■ **Material**
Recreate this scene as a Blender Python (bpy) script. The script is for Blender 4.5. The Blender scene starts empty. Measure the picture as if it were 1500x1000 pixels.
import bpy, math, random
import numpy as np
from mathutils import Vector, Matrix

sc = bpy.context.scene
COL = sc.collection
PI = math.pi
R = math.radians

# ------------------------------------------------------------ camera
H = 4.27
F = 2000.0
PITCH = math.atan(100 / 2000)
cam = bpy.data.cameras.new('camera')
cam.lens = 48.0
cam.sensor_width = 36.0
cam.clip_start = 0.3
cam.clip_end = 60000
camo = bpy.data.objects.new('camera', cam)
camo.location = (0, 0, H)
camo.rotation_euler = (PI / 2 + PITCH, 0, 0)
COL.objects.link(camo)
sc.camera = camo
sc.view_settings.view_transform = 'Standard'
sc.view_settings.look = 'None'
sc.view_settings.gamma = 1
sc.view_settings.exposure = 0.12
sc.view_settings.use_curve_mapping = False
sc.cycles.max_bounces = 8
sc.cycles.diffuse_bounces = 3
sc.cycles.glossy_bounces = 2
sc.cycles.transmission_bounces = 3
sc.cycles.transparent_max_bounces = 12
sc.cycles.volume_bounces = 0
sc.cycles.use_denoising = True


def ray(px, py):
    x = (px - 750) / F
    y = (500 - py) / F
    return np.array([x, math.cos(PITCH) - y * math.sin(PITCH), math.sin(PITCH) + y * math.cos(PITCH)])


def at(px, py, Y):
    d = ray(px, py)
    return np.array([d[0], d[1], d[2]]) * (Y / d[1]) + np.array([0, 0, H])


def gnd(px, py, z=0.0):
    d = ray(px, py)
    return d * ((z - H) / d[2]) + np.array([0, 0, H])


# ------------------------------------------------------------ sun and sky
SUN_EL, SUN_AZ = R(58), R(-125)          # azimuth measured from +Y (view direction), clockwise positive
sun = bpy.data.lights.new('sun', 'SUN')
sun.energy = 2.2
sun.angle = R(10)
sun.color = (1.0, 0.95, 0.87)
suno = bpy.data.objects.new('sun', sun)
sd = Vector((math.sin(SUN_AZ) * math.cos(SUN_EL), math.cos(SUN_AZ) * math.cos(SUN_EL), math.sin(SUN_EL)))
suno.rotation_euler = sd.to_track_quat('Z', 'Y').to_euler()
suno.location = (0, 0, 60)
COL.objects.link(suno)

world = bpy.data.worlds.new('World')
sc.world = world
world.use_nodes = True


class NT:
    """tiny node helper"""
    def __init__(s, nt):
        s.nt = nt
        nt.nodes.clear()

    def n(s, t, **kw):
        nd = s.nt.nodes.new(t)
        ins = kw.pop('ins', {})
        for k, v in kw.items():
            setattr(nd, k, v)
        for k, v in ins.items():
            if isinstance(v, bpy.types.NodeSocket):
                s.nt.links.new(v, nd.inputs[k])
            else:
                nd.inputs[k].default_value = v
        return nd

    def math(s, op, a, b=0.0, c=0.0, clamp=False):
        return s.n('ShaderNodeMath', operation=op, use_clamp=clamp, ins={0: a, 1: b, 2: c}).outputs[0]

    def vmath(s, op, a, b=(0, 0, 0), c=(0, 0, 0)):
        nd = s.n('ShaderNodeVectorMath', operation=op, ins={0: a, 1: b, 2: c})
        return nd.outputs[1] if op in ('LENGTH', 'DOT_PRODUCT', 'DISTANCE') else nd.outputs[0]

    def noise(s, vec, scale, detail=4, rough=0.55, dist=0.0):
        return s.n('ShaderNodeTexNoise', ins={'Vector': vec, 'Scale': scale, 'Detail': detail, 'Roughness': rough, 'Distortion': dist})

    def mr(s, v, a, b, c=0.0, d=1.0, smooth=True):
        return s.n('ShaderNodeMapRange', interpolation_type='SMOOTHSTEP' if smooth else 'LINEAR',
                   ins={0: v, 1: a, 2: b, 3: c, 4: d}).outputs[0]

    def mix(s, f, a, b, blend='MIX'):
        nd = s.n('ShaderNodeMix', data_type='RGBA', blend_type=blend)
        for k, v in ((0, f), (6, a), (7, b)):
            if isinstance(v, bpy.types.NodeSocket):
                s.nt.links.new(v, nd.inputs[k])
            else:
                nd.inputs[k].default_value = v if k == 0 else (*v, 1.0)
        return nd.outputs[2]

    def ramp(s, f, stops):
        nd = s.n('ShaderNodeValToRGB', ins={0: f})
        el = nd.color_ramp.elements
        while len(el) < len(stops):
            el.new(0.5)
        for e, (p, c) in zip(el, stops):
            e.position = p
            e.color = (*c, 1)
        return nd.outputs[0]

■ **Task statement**
Only the lines from the top of the data through the line that contains "sc.cycles.use_denoising = True" should be quoted, exactly as they stand.

■ **Solution to this exercise**
Recreate this scene as a Blender Python (bpy) script. The script is for Blender 4.5. The Blender scene starts empty. Measure the picture as if it were 1500x1000 pixels.
import bpy, math, random
import numpy as np
from mathutils import Vector, Matrix

sc = bpy.context.scene
COL = sc.collection
PI = math.pi
R = math.radians

# ------------------------------------------------------------ camera
H = 4.27
F = 2000.0
PITCH = math.atan(100 / 2000)
cam = bpy.data.cameras.new('camera')
cam.lens = 48.0
cam.sensor_width = 36.0
cam.clip_start = 0.3
cam.clip_end = 60000
camo = bpy.data.objects.new('camera', cam)
camo.location = (0, 0, H)
camo.rotation_euler = (PI / 2 + PITCH, 0, 0)
COL.objects.link(camo)
sc.camera = camo
sc.view_settings.view_transform = 'Standard'
sc.view_settings.look = 'None'
sc.view_settings.gamma = 1
sc.view_settings.exposure = 0.12
sc.view_settings.use_curve_mapping = False
sc.cycles.max_bounces = 8
sc.cycles.diffuse_bounces = 3
sc.cycles.glossy_bounces = 2
sc.cycles.transmission_bounces = 3
sc.cycles.transparent_max_bounces = 12
sc.cycles.volume_bounces = 0
sc.cycles.use_denoising = True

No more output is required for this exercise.